The two Gaullist leaders are understood to have buried their rivalry in a very cordial telephone conversation yesterday. M Chirac thanked M Balladur for his unambiguous position and said he wanted the biggest possible rallying of "all the forces who do not want a third seven years of Socialism".
Raymond Barre, former prime minister and a distinguished Centrist who was once tipped for the presidency, declared his support for M Chirac.
All this, plus recovery of some of the protest votes for smaller candidates, should be enough to carry M Chirac through but it is now clear that the split in the ruling Right-wing majority has come close to losing it the presidency and may yet prove to have done so.
M Chirac yesterday wrote to Right-wing members of the National Assembly calling on them to set out to make the French see that their choice was "between M Jospin, actor in and heir to 14 years of Socialist presidency which were characterised by a strong increase in unemployment, exclusion, corruption and a rise in crime and lawlessness", and himself, the candidate who "incarnates change and the only one to reply to people's questions and anxieties".
Opinion polls suggesting that M Chirac would enjoy a winning marging of much as 20 per cent were being swept aside yesterday by supporters and commentators.
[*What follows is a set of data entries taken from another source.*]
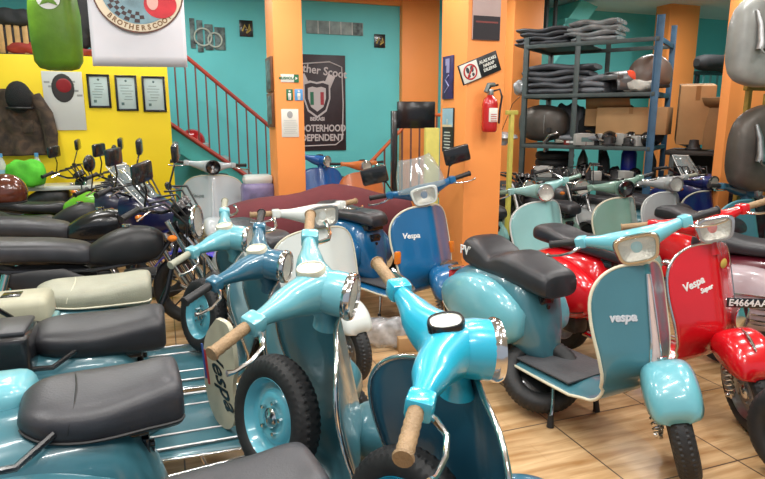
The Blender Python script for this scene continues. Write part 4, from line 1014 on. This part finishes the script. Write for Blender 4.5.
for k, s_ in enumerate(('on the third rack shelf', 'on the lowest rack shelf', 'on the bench right of the rack')):
    L_ = [(a, b.replace('on the rack', '').replace('among the rack clutter', 'among clutter').replace('  ', ' ').strip() + ' ' + s_, c, d if a != 'parts_carton' or k != 2 else mat('yellow_carton', srgb(215, 180, 50), rough=.5), e) for a, b, c, d, e in rs]
    F_, a_, b_, y0_, y1_, z_, n_ = ((FR, .62, RL * .97, .04, .24, zs[1] + .004, 13), (FR, .12, RL - .12, .05, .2, zs[0] + .004, 12), (FR, RL + .2, RL + 1.3, .2, .32, zs[1] - .033, 3))[k]
    before = set(bpy.data.objects)
    clutter(F_, a_, b_, y0_, y1_, z_, n_, k + 3, L_)
    for ob in set(bpy.data.objects) - before:
        if ob.parent is None: ob['group'] = ob['category'] + 's ' + s_
q = FR @ Vector((RL * .72, .1, zs[1] + .004))
t = thing('parts_carton', 'red box with white lettering strip on the third rack shelf', 'box', FR @ Vector((RL * .44, .05, zs[1] + .004)), rang)
MB().box((0, 0, .035), (.26, .1, .07), .004).build('case', mat('red_carton', srgb(120, 30, 30), rough=.5), t); MB().box((0, -.052, .035), (.2, .003, .025)).build('white_strip', WHITE, t)
# fender with a clear wrap and blue drum on lower shelf
q = FR @ Vector((-.25, -.05, 1.22)); t = thing('lamp_shade_part', 'grey wrapped dome hanging at the left end of the rack', 'vehicle part', q, rang)
MB().loft([sring(0, 0, z, a, a * .5, 20, 2, 'xy') for z, a in ((0, .07), (.05, .1), (.09, .22), (.13, .2), (.16, .10), (.17, .02))]).build('dome', CLEARP, t); MB().tube([(0, 0, .16), (.12, .03, .5), (.2, .05, zs[2] - 1.24)], .004, 5).build('cord', BLK, t)
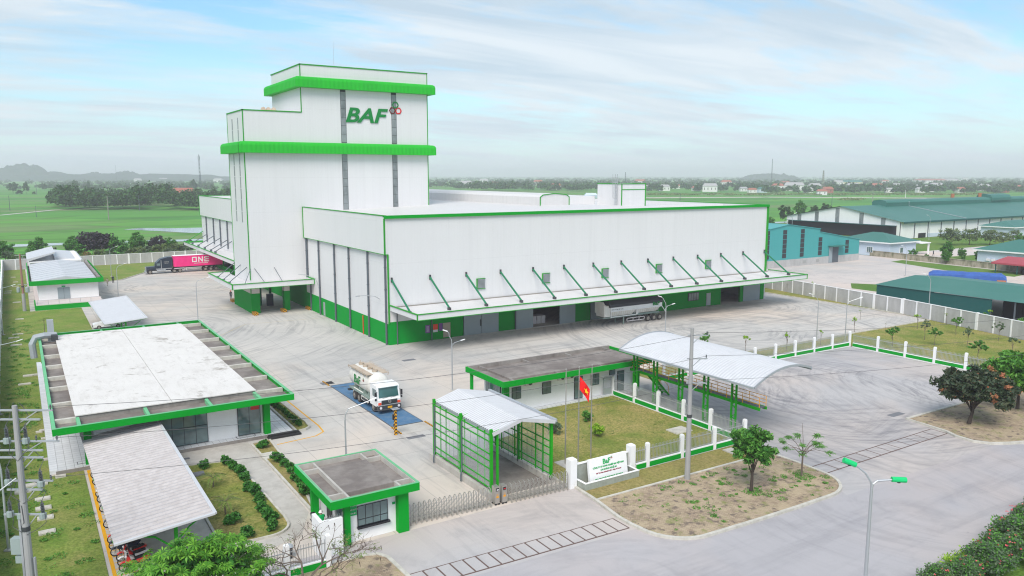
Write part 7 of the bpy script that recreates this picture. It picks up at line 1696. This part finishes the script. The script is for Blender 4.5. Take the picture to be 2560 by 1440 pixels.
pos_w = ['by the barrel roof end', 'on the far side of the bay fence, second from the roof', 'before the first yard lamp post', 'at the fence corner of the bay', 'bare, between the fence corner and the yard tip', 'just behind the first fence bays of the lawn', 'by the tip of the concrete yard', 'with a dusty crown near the lamp post',
     'in the second row behind the fence', 'leaning bare stem near the wall', 'green, halfway between wall and fence', 'tall with a greyish crown in the middle of the lawn', 'widest crown, close to the fence', 'full crown near the perimeter wall', 'thin one against the perimeter wall', 'greyish crown in the right of the lawn', 'dusty one near the right edge', 'green one at the right edge by the wall',
     'on the narrow strip opposite the green shed corner', 'on the narrow strip, third from the mill', 'leafless one nearest the mill on the narrow strip', 'second on the narrow strip from the mill', 'leafless, on the narrow strip', 'in front of the dark end of the green shed', 'before the green shed, thin', 'whose crown shows above the barrel roof', 'spindly, beside the right yard lamp post']
protoS = {}
for k in 'abcn':
    for v in range(2):
        rng = np.random.default_rng(hash(k) % 7 + v * 31 + {'a': 1, 'b': 2, 'c': 3, 'n': 4}[k])
        rr_ = {'a': .55, 'b': 1.0, 'c': 1.0, 'n': .3}[k]
        P_, cl = crown_points(rng, (0, 0, 2.15), (rr_, rr_, .85 if k != 'a' else .6), {'a': 9, 'b': 22, 'c': 30, 'n': 4}[k], {'a': 16, 'b': 14, 'c': 30, 'n': 4}[k], .18, .4, -.5)
        mb = trunk_mb(1.7, .045, cl, rng, (rng.uniform(-.15, .15), rng.uniform(-.15, .15)), .12, 8, .5, .45)
        protoS[k, v] = (mesh_of('trunk', mb, M['bark']), leaf_mesh('crown', leaf_arrays(P_, .13, rng, 2.0), L[{'a': 'yellowg', 'b': 'grey', 'c': 'mid', 'n': 'olive'}[k]]))
for i, (px, py, h, cr_, k) in enumerate(SAP):
    if px == 1757: x, y = 77.5, 73.5
    else: x, y = G(px, py)
    t = thing('sapling', (x, y, 0), {'a': 'thin young tree ', 'b': 'young tree ', 'c': 'leafy young tree ', 'n': 'young tree '}[k] + pos_w[i], 'sapling', 'young trees planted in the lawn beside the yard', R.uniform(0, 6))
    tm, cm = protoS[k, i % 2]
    a = inst(t, 'trunk', tm, (0, 0, 0)); c = inst(t, 'crown', cm, (0, 0, 0))
    s = h / 2.9; kx = cr_ / {'a': .55, 'b': 1.0, 'c': 1.0, 'n': .3}[k]
    a.scale = (s*.9 if kx > 0.6 else kx, s*.9 if kx > 0.6 else kx, s); c.scale = (kx, kx, s)
# shrubs
def shrub_proto(seed, r, h, leaf, ls, n, per, second=None, frac=0):
    rng = np.random.default_rng(seed); P_, cl = crown_points(rng, (0, 0, h*.5), (r, r, h*.5), n, per, r*.38, .45, -.8)
    mb = MB()
    for i in range(min(7, len(cl))): mb.tube([(0,0,0), tuple(np.array(cl[i])*.55), tuple(cl[i])], .02, 4, .008)
    return mesh_of('stems', mb, M['bark']), leaf_mesh('foliage', leaf_arrays(P_, ls, rng, 1.9), L[leaf], L[second] if second else None, frac, rng)
SH = [shrub_proto(40+k, .55, .95, 'shrub', .13, 26, 34) for k in range(3)]
def shrub(px, py, s, label, group, pr=None, loc=None, name='shrub', z=.1):
    x, y = loc or G(px, py); t = thing(name, (x, y, z), label, 'shrub', group, R.uniform(0, 6)); st_, fo_ = pr or SH[R.randrange(3)]
    inst(t, 'stems', st_, (0,0,0)); inst(t, 'foliage', fo_, (0,0,0)); t.scale = (s, s, s*R.uniform(.9, 1.15)); return t
row1 = [(568, 1160), (583, 1175), (598, 1187), (612, 1200), (621, 1226), (634, 1238), (648, 1255), (659, 1278), (677, 1300), (680, 1325), (619, 1342), (581, 1307), (510, 1170)]
ordn = ['first', 'second', 'third', 'fourth', 'fifth', 'sixth', 'seventh', 'eighth', 'ninth', 'tenth']
for i, (px, py) in enumerate(row1):
    lb_ = (ordn[i] + ' rounded shrub from the office along the garden path kerb') if i < 10 else ('round shrub alone near the rounded garden corner', 'round shrub at the foot of the near palm', 'dark shrub by the office side of the garden bed')[i-10]
    shrub(px, py + 4, .78 + .07*(i % 3), lb_, 'clipped shrubs in the garden bed')
row2 = [(657, 1118), (695, 1152), (711, 1166), (729, 1184), (738, 1200), (755, 1220), (765, 1236)]
for i, (px, py) in enumerate(row2): shrub(px, py + 4, (.85, .95, .8, .9, .7, .95, .95)[i], ordn[i] + ' shrub from the office in the narrow strip by the path', 'shrubs in the narrow garden strip')
for i in range(9): shrub(0, 0, .62, ordn[i] + ' low shrub from the steps in the bed beside the office', 'low shrubs beside the office', loc=(21.4 - .03*i, 72.4 + i*1.15))
LB = [shrub_proto(60, .6, 1.05, 'grey', .09, 30, 34), shrub_proto(61, .55, 1.1, 'mid', .10, 30, 44), shrub_proto(62, .6, 1.2, 'yellowg', .09, 30, 40)]
shrub(1386, 1086, 1.15, 'greyish dry bush on the lawn, left of the flagpoles', 'three bushes on the big lawn', LB[0], z=.05)
shrub(1468, 1054, .9, 'dark green bush on the lawn beyond the flag', 'three bushes on the big lawn', LB[1], z=.05); shrub(1494, 1092, 1.1, 'bright green bush beside the right flagpole', 'three bushes on the big lawn', LB[2], z=.05)
# small palms
def palm(px, py, h, n, fl, label, z=.1):
    x, y = G(px, py); t = thing('small_palm', (x, y, z), label, 'palm', 'small palms in the gardens', R.uniform(0, 6)); rng = np.random.default_rng(int(px))
    mb = MB().tube([(0,0,-.1), (.03,0,h*.5), (0,.03,h)], .06, 6, .035); V = []
    for k in range(n):
        a = 2*PI*k/n + rng.uniform(-.3, .3); el = rng.uniform(.5, 1.3); pts = []
        for j in range(7):
            u = j/6; pts.append(np.array([math.cos(a)*fl*u*math.cos(el*(1-.5*u)), math.sin(a)*fl*u*math.cos(el*(1-.5*u)), h + fl*u*math.sin(el) - fl*.75*u*u]))
        mb.tube([tuple(p) for p in pts], .015, 4, .006)
        for j in range(14):
            u = (j+1.5)/15.5*6; i0 = min(5, int(u)); p = pts[i0] + (pts[i0+1]-pts[i0])*(u-i0); d = pts[i0+1]-pts[i0]; d /= np.linalg.norm(d)
            for s in (-1, 1):
                sd_ = np.cross(d, [0, 0, 1])*s; tip = p + sd_*fl*.24*(1-.5*abs(u/6-.4)) + d*fl*.12 + np.array([0, 0, -.04]); w_ = d*.02
                V += [p - w_, p + (tip-p)*.5 - w_*1.4 + np.array([0, 0, .02]), tip, p + (tip-p)*.5 + w_*1.4]
    part(t, 'stem', mb, M['bark'], local=True)
    o = bpy.data.objects.new('fronds', leaf_mesh('fronds', np.array(V), L['palm'])); COL.objects.link(o); o.parent = t
palm(533, 1220, .7, 9, 1.25, 'small palm nearer the office in the garden bed'); palm(564, 1289, .9, 11, 1.35, 'small palm with a pink tag in the middle of the garden bed'); palm(113, 838, 2.2, 7, 1.2, 'lone thin palm on the lawn between office and utility building', .03)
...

Indeed, the pollsters have been among the main casualties of the first round and their methods are being angrily called in question in the aftermath.
It seems that during the last days of the campaign some polls were indicating that M Jospin had close to 30 per cent support but because the figures were corrected according to norms, this was over-reduced to around 20 per cent.
The arithmetic of the actual vote showed that the Right-wing candidates - the two Gaullists, with M Le Pen and Philippe de Villiers - polled 60 per cent of the vote, the Left 40 per cent.
But it is already clear that M Chirac cannot be sure of getting all or even the majority of M Le Pen's vote. By the same token, not all Balladur people will back him.